▸ EXERCISE OBJECTIVE: Track down every line below that holds "this" and copy it.

▸ DATASET CONTENT:
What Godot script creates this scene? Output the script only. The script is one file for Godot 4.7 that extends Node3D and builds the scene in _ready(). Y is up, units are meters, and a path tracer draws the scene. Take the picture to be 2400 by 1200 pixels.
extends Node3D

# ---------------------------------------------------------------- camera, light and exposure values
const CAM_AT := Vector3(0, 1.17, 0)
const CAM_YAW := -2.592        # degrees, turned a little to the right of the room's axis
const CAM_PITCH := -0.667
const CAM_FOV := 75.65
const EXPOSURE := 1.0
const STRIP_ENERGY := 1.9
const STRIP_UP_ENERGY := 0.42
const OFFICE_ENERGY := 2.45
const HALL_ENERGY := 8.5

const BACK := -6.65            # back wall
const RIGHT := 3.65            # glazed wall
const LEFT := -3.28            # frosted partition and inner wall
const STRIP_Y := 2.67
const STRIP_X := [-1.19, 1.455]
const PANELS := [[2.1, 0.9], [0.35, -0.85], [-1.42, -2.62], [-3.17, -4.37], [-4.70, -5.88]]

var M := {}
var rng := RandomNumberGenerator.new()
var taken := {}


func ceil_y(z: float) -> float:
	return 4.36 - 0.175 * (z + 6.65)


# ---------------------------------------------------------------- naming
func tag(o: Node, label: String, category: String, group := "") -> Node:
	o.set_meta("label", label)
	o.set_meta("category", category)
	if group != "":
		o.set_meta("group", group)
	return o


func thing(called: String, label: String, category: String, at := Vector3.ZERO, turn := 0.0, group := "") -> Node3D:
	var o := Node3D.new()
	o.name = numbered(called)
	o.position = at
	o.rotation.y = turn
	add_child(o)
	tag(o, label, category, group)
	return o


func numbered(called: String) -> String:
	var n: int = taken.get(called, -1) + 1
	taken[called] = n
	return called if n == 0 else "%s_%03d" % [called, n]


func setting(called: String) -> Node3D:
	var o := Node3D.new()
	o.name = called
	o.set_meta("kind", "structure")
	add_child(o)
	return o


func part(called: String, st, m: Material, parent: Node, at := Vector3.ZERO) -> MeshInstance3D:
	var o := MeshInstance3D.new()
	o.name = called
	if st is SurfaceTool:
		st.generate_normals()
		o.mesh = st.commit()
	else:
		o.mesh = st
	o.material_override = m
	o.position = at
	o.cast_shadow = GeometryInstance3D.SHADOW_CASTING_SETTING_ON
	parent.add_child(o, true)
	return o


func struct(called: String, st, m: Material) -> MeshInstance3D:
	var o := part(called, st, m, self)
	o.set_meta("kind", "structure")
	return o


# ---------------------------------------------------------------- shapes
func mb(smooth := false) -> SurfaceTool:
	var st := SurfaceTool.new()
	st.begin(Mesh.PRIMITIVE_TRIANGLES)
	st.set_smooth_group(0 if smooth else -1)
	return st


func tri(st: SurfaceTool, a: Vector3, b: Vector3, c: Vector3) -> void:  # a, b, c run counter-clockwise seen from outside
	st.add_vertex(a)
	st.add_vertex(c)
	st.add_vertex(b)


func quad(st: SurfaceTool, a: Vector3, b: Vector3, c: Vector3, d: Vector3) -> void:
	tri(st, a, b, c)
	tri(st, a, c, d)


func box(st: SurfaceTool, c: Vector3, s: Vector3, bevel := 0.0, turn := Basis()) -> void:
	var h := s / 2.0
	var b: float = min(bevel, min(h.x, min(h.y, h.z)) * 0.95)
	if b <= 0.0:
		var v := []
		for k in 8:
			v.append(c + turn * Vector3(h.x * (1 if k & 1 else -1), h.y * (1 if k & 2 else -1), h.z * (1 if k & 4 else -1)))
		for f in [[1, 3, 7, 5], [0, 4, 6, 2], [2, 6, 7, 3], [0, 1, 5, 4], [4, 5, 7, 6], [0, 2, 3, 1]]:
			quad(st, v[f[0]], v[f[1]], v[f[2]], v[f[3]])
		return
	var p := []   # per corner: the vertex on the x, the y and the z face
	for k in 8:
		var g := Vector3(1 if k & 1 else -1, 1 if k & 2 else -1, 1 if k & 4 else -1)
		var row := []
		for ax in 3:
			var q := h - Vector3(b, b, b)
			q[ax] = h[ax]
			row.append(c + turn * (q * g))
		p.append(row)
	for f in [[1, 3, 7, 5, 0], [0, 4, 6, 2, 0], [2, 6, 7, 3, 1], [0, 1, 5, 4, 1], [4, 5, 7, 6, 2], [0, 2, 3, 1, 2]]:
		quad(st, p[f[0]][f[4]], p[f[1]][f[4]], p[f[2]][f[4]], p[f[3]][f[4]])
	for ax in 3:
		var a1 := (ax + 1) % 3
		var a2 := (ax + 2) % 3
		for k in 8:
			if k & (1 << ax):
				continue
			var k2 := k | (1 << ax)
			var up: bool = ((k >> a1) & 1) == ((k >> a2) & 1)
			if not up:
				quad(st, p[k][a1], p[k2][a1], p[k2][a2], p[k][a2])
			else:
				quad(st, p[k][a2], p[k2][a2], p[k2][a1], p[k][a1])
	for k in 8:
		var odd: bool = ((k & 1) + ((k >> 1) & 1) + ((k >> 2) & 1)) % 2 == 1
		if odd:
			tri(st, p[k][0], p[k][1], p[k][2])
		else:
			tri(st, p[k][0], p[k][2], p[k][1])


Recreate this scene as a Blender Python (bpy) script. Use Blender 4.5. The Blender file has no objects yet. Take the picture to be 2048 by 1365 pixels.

▸ RESPONSE TO THE TASK:
What Godot script creates this scene? Output the script only. The script is one file for Godot 4.7 that extends Node3D and builds the scene in _ready(). Y is up, units are meters, and a path tracer draws the scene. Take the picture to be 2400 by 1200 pixels.
Recreate this scene as a Blender Python (bpy) script. Use Blender 4.5. The Blender file has no objects yet. Take the picture to be 2048 by 1365 pixels.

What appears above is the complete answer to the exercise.